Glover points out that Zemeckis and Gale happily recast the actor who played Marty’s girlfriend when Claudia Wells, who played her in the original film, couldn’t do the sequel. That they didn’t do the same for George McFly, he says, is proof that the filmmakers were trying to punish Glover for his belligerence. It strikes me, though, that it’s more likely to be an indication that they knew all too well how central Glover’s performance was to the appeal of the original film and were trying to work around his absence as best they could in the sequel.

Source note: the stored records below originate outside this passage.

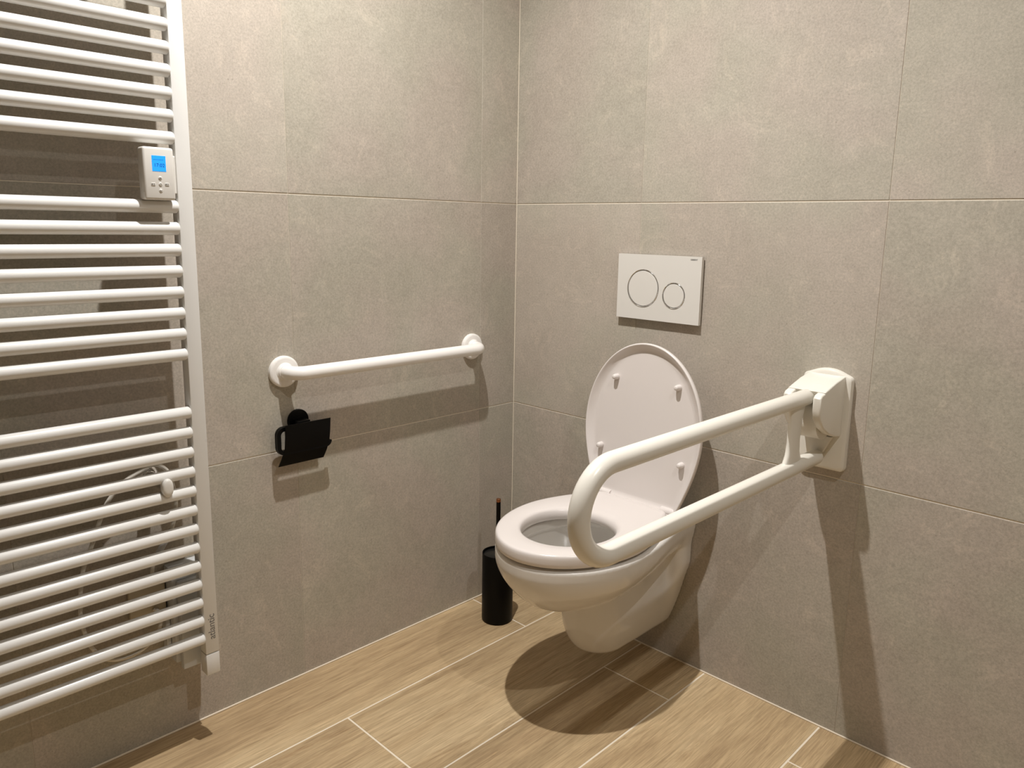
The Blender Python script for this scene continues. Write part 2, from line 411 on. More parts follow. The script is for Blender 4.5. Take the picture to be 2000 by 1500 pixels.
# ---------------------------------------------------------------- toilet
XC = .528
toilet = empty('toilet', (XC, 0, .055), 'white wall-hung toilet with raised lid on the grey tiled back wall', 'toilet')
def w_out(Y):
    Y = np.asarray(Y, float)
    s = np.clip((Y-.097)/.213, -.6, 1)
    h00 = 2*s**3-3*s**2+1; h10 = s**3-2*s**2+s; h01 = -2*s**3+3*s**2
    back = h00*.103+h10*.096+h01*.169
    t = np.clip((Y-.31)/.222, 0, 1); front = .169*np.sqrt(np.maximum(0, 1-t*t))
    return np.where(Y < .31, back, front)
def poly_sdf(X, Y, pts):
    pts = np.array(pts); shp = X.shape; X = X.ravel(); Y = Y.ravel(); d = np.full(X.shape, 1e9); ins = np.zeros(X.shape, bool)
    n = len(pts)
    for i in range(n):
        a = pts[i]; b = pts[(i+1) % n]; e = b-a; px = X-a[0]; py = Y-a[1]
        t = np.clip((px*e[0]+py*e[1])/(e@e), 0, 1); d = np.minimum(d, (px-t*e[0])**2+(py-t*e[1])**2)
        c = ((a[1] > Y) != (b[1] > Y)); 
        with np.errstate(divide='ignore', invalid='ignore'): xx = e[0]*(Y-a[1])/(e[1] if e[1] else 1e-12)+a[0]
        ins ^= c & (X < xx)
    return (np.where(ins, -1, 1)*np.sqrt(d)).reshape(shp)
def w_pan(Y):                                              # half width of the ceramic rim, wall to tip
    Y = np.asarray(Y, float)
    s = np.clip((Y+.02)/.33, 0, 1); back = .118+(.1655-.118)*(s*s*(3-2*s))
    t = np.clip((Y-.31)/.212, 0, 1); front = .1655*np.sqrt(np.maximum(0, 1-t*t))
    return np.where(Y < .31, back, front)
ys = np.concatenate([np.linspace(-.03, .31, 12), .31+.212*np.sin(np.linspace(0, pi/2, 24))[1:]])
pan_poly = [(w_pan(y), y) for y in ys]+[(-w_pan(y), y) for y in ys[::-1][1:]]
# tabulate the outline distance once and interpolate it
gx = np.linspace(-.26, .26, 131); gy = np.linspace(-.06, .62, 171)
GT = poly_sdf(*np.meshgrid(gx, gy, indexing='ij'), pan_poly)
def bil(T_, X, Y):
    fx = np.clip((X-gx[0])/(gx[1]-gx[0]), 0, len(gx)-1.001); fy = np.clip((Y-gy[0])/(gy[1]-gy[0]), 0, len(gy)-1.001)
    i = fx.astype(int); j = fy.astype(int); a = fx-i; b = fy-j
    return (T_[i, j]*(1-a)+T_[i+1, j]*a)*(1-b)+(T_[i, j+1]*(1-a)+T_[i+1, j+1]*a)*b
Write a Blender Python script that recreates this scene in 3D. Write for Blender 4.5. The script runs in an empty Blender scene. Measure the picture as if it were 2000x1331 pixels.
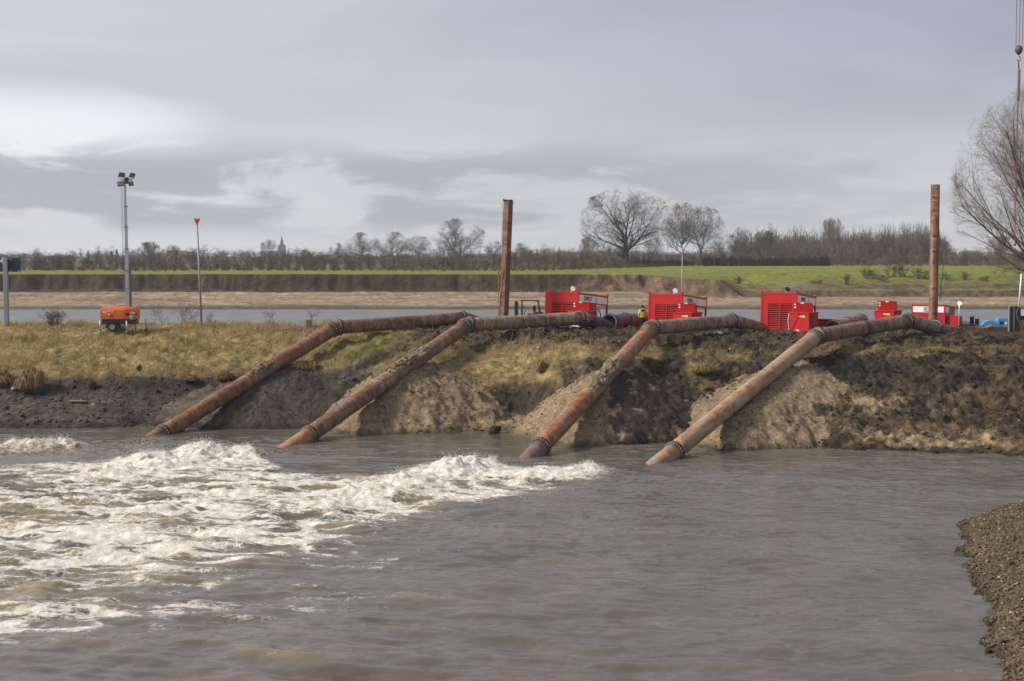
import bpy, bmesh, math, random
import numpy as np
from mathutils import Vector, Matrix, Quaternion

random.seed(7)
rng = np.random.default_rng(7)
S = bpy.context.scene
COL = S.collection
R = math.radians

# ------------------------------------------------------------------ camera
CAM_H = 10.2
PITCH = math.atan(165.5 / 2778.0)
cam = bpy.data.objects.new('camera', bpy.data.cameras.new('camera'))
COL.objects.link(cam)
cam.location = (0, 0, CAM_H)
cam.rotation_euler = (math.pi / 2 - PITCH, 0, 0)
cam.data.sensor_width = 36.0
cam.data.lens = 50.0
cam.data.clip_start = 0.5
cam.data.clip_end = 20000
S.camera = cam

# ------------------------------------------------------------------ world and sun
SUN_AZ = R(-100)        # left of the view direction (+Y), slightly behind the camera
SUN_EL = R(35)
w = bpy.data.worlds.new('World')
S.world = w
w.use_nodes = True
w.cycles.sampling_method = 'NONE'
nt = w.node_tree
nt.nodes.clear()


def N(tree, kind, **kw):
    n = tree.nodes.new(kind)
    for k, v in kw.items():
        if k == 'inp':
            for kk, vv in v.items():
                n.inputs[kk].default_value = vv
        else:
            setattr(n, k, v)
    return n


def M_(tree, op, a, b=None, c=None, clamp=False):
    n = tree.nodes.new('ShaderNodeMath')
    n.operation = op
    n.use_clamp = clamp
    for i, v in enumerate((a, b, c)):
        if v is None:
            continue
        if isinstance(v, (int, float)):
            n.inputs[i].default_value = v
        else:
            tree.links.new(v, n.inputs[i])
    return n.outputs[0]


def MIX(tree, fac, a, b, mode='MIX'):
    n = tree.nodes.new('ShaderNodeMix')
    n.data_type = 'RGBA'
    n.blend_type = mode
    for sock, v in ((n.inputs[0], fac), (n.inputs[6], a), (n.inputs[7], b)):
        if isinstance(v, (int, float)):
            sock.default_value = v
        elif isinstance(v, tuple):
            sock.default_value = v if len(v) == 4 else (*v, 1)
        else:
            tree.links.new(v, sock)
    return n.outputs[2]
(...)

Ultimately, Glover feels that the court case and his ensuing reputation haven’t really affected his career, and he’s probably right: an actor who writes screeds about propaganda was never going to be the next Leonardo DiCaprio anyway. These days, he spends about four months in Los Angeles, four in the Czech Republic and four touring his work around the world. For this reason, he says: “I’ve never been close to having children. I’m on the road so much, but if I had children it would be something that I’d want to be present for and I feel like I would not be present.” He has also, he clarifies, “never been close to getting married”. For the rest of the summer, his focus will be on editing his third film, touring his second and keeping an eye on his Czech Republic chateau.
“When you raise questions, people say: ‘You’re crazy, you’re weird,’ because you’re questioning the authority that people have been brought up to think is the only correct way to think,” he says. “But there are many correct ways to think.”